**Job**
Drop every picture, then transcribe the remaining data exactly.

**Material**
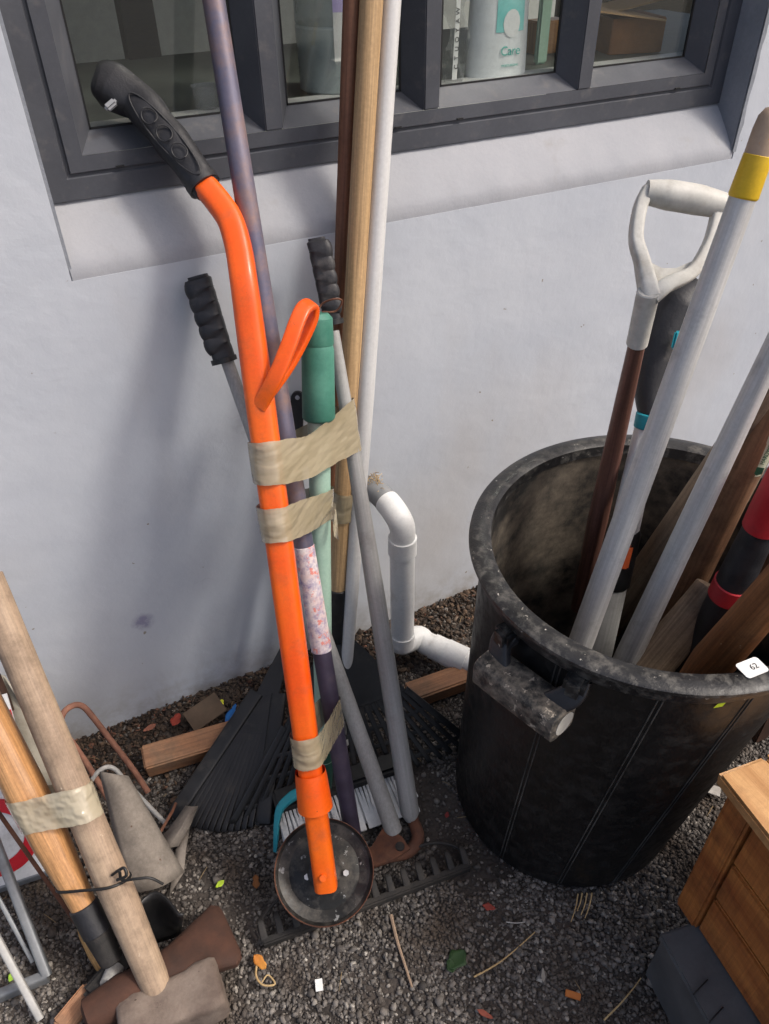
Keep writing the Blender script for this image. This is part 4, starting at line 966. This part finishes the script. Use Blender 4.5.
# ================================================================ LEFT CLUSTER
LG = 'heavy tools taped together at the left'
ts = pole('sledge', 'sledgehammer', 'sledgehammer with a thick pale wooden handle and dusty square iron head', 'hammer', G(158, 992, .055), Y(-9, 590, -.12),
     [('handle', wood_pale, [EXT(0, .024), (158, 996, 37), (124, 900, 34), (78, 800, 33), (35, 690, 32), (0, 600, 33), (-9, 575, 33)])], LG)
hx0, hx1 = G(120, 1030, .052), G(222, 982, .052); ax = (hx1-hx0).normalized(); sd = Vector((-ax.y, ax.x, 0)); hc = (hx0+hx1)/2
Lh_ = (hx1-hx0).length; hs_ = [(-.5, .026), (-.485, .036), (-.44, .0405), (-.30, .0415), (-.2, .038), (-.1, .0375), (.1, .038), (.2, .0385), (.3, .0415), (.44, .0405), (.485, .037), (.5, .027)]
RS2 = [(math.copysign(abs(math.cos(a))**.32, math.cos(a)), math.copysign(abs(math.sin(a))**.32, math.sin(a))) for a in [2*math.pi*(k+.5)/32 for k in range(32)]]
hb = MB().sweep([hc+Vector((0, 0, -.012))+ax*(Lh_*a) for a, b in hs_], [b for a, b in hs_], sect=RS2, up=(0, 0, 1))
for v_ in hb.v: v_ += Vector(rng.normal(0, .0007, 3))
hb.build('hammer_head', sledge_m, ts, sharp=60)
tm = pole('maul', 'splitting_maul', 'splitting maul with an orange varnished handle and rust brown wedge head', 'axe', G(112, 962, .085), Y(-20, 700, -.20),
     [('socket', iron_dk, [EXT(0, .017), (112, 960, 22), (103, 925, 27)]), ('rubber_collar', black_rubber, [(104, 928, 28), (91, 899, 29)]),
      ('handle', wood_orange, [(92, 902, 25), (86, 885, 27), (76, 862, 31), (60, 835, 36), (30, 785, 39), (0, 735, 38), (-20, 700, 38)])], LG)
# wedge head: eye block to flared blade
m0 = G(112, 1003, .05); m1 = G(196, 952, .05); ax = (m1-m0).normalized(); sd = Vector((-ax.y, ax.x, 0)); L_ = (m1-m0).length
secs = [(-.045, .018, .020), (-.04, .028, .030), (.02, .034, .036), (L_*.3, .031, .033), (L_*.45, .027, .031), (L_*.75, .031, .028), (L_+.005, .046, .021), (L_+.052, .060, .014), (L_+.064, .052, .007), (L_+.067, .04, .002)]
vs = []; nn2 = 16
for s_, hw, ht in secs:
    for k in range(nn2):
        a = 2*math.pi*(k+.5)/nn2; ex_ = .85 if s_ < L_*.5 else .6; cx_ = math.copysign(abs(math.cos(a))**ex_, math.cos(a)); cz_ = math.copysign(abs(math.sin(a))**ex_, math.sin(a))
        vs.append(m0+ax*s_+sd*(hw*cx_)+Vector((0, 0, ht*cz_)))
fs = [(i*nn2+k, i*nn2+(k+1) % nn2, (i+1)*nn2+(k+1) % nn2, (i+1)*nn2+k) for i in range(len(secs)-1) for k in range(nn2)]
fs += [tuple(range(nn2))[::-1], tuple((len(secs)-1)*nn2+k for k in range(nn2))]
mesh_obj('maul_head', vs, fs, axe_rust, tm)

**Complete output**
Keep writing the Blender script for this image. This is part 4, starting at line 966. This part finishes the script. Use Blender 4.5.
# ================================================================ LEFT CLUSTER
LG = 'heavy tools taped together at the left'
ts = pole('sledge', 'sledgehammer', 'sledgehammer with a thick pale wooden handle and dusty square iron head', 'hammer', G(158, 992, .055), Y(-9, 590, -.12),
     [('handle', wood_pale, [EXT(0, .024), (158, 996, 37), (124, 900, 34), (78, 800, 33), (35, 690, 32), (0, 600, 33), (-9, 575, 33)])], LG)
hx0, hx1 = G(120, 1030, .052), G(222, 982, .052); ax = (hx1-hx0).normalized(); sd = Vector((-ax.y, ax.x, 0)); hc = (hx0+hx1)/2
Lh_ = (hx1-hx0).length; hs_ = [(-.5, .026), (-.485, .036), (-.44, .0405), (-.30, .0415), (-.2, .038), (-.1, .0375), (.1, .038), (.2, .0385), (.3, .0415), (.44, .0405), (.485, .037), (.5, .027)]
RS2 = [(math.copysign(abs(math.cos(a))**.32, math.cos(a)), math.copysign(abs(math.sin(a))**.32, math.sin(a))) for a in [2*math.pi*(k+.5)/32 for k in range(32)]]
hb = MB().sweep([hc+Vector((0, 0, -.012))+ax*(Lh_*a) for a, b in hs_], [b for a, b in hs_], sect=RS2, up=(0, 0, 1))
for v_ in hb.v: v_ += Vector(rng.normal(0, .0007, 3))
hb.build('hammer_head', sledge_m, ts, sharp=60)
tm = pole('maul', 'splitting_maul', 'splitting maul with an orange varnished handle and rust brown wedge head', 'axe', G(112, 962, .085), Y(-20, 700, -.20),
     [('socket', iron_dk, [EXT(0, .017), (112, 960, 22), (103, 925, 27)]), ('rubber_collar', black_rubber, [(104, 928, 28), (91, 899, 29)]),
      ('handle', wood_orange, [(92, 902, 25), (86, 885, 27), (76, 862, 31), (60, 835, 36), (30, 785, 39), (0, 735, 38), (-20, 700, 38)])], LG)
# wedge head: eye block to flared blade
m0 = G(112, 1003, .05); m1 = G(196, 952, .05); ax = (m1-m0).normalized(); sd = Vector((-ax.y, ax.x, 0)); L_ = (m1-m0).length
secs = [(-.045, .018, .020), (-.04, .028, .030), (.02, .034, .036), (L_*.3, .031, .033), (L_*.45, .027, .031), (L_*.75, .031, .028), (L_+.005, .046, .021), (L_+.052, .060, .014), (L_+.064, .052, .007), (L_+.067, .04, .002)]
vs = []; nn2 = 16
for s_, hw, ht in secs:
    for k in range(nn2):
        a = 2*math.pi*(k+.5)/nn2; ex_ = .85 if s_ < L_*.5 else .6; cx_ = math.copysign(abs(math.cos(a))**ex_, math.cos(a)); cz_ = math.copysign(abs(math.sin(a))**ex_, math.sin(a))
        vs.append(m0+ax*s_+sd*(hw*cx_)+Vector((0, 0, ht*cz_)))
fs = [(i*nn2+k, i*nn2+(k+1) % nn2, (i+1)*nn2+(k+1) % nn2, (i+1)*nn2+k) for i in range(len(secs)-1) for k in range(nn2)]
fs += [tuple(range(nn2))[::-1], tuple((len(secs)-1)*nn2+k for k in range(nn2))]
mesh_obj('maul_head', vs, fs, axe_rust, tm)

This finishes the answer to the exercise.